I didn't really regret buying the ASUS laptop... not at the beginning, anyway. It was a better gaming machine than my desktop at the time, and I got to put it on my tuition. With all of the scholarships I had, I basically got a 14xx$ machine for free. That's why I got the most expensive thing I could. Then I could game on it at LAN parties and crap, and it worked a heck of a lot better than my friends' craptops for the purpose. I also used it to play games during classes (to the dismay of everyone around me >.>).

Back then, competitive, GOOD portable laptops weren't really out anyway. Nothing I found worthy anyhow. Now though? I probably would have bought a Surface Pro 1/2 without any hesitation.

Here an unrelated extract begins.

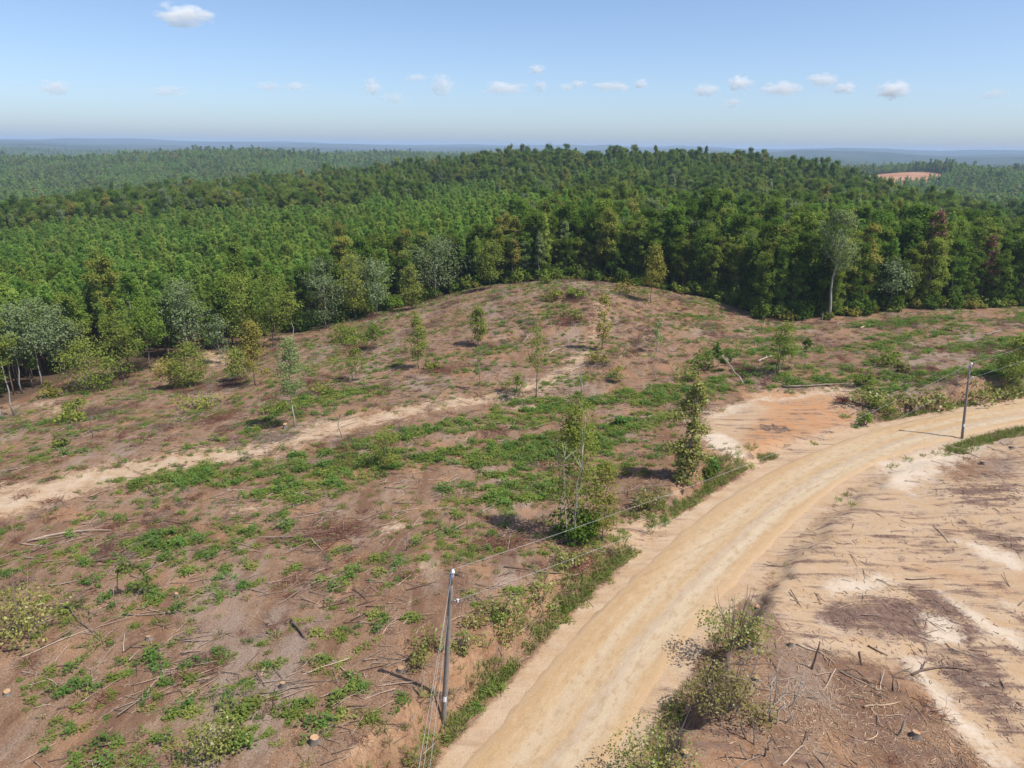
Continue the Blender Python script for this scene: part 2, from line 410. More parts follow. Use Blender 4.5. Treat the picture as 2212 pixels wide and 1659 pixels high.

The pen is great so note taking when so many of the things I have to write down include mixed content such as calculus equations (and Laplace transforms...), and it's very light and portable. Much moreso than any simple laptop which assumes you NEED a keyboard at all times. Not to mention it CAN actually play games fine. Integrated GPU has actually gotten to that point.

I only started not liking it later into my college years when I actually managed to save up enough money to build a computer and then I was like "well, now I have this huge clunky, deteriorating laptop that I don't even use for gaming anymore".

Matlab? Oh god, that garbage. Maybe my instructor taught it badly, but damn I never wanna see that shit again.

The best part of the graphing calculator is actually the ability to store everything. If you do a really long problem and need to store intermediate answers, it's much easier to just do sto -> A than write down the entire answer or worse, round it off. And of course programming certain equations in (Looking at you quadratic) :p

Matlab was my first experience with a programming language (the second being C). It serves its purpose quite well. It makes it very easy to do DSP calculations and all kinds of complex math processes on various subjects pretty easily... just not in real time because its processing speed sucks.